What's your point with this article? I suppose you are advocating that Sun desists of maintaining backwards compatibility, preferring to remove old APIs (or add enhancements that require breaking changes)? If this is your idea, the bad news is that the gain would be exceedingly small. Summing all of the bad, old and ugly APIs that would be good candidates for removal would deliver a very small fraction of the latest JRE's size, and also of other costs like continued development and porting. The only exception would be enhancements that need a HUGE compatibility break, e.g. an alternative generics implementation without any compromises to keep old apps (that need non-generified collections etc) binary-compatible with new JREs. But upgrades like this would amount to a different language and massive porting or rewriting efforts for existing code; if you can cope with that, there are options like Groovy, Scala, JRuby etc.

Reality is that the Java compatibility story is exceptional.
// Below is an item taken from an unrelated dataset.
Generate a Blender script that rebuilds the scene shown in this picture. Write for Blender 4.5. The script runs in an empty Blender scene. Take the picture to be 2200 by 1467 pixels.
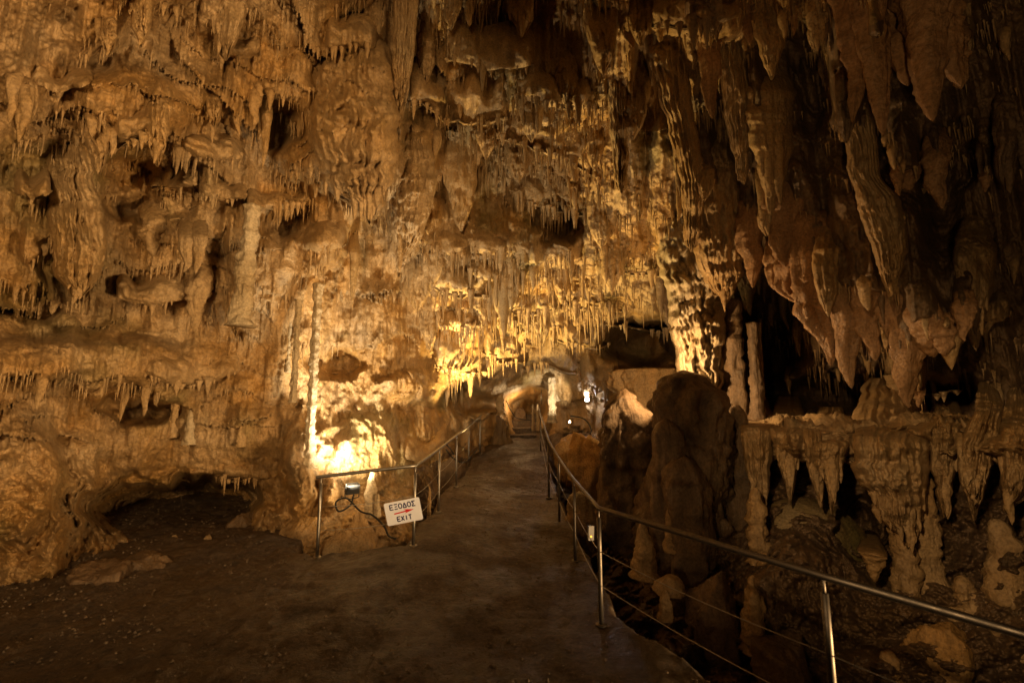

I have a couple large Java apps that I wrote by 1997-98, didn't receive any maintenance since ~2000 as the project was discontinued, and every year or two I perform a quick preventive maintenance - check out the code from repository, build it with the latest and greatest JDK and IDE, run a quick test - and everything continues working... the number of compiler warnings (like deprecation) increases slowly, the code looks more horrible compared to modern practices (e.g. hundreds of JSP 1.0 files stuffed with scriptlets and no MVC framework at all)... but it works.

And of course I'm not the only programmer that can code properly, there are zillions of Java apps and libraries out there that run reliably on a large number of JRE versions and OS/HW platforms. Yes, this is more common for free & open source apps, simply because FOSS developers usually care about user choice. If you complain that some app doesn't run on a different JRE, a typical commercial vendor's response may be "it's not certified on that JRE, please use the one we ship with the app". But an open source group will answer by fixing the bug (and yes, 90% of the time it IS an application bug) or provide a workaround. BTW, such bugs are typically caught early in FOSS projects, due to the habit of providing source distributions and letting users do their own compilation - with whatever OS, runtimes and compilers they have installed. So the developers get multiplatform testing for free (which is good, because too many FOSS hackers only use things like Linux and will rather touch fresh cat shit than a proprietary OS).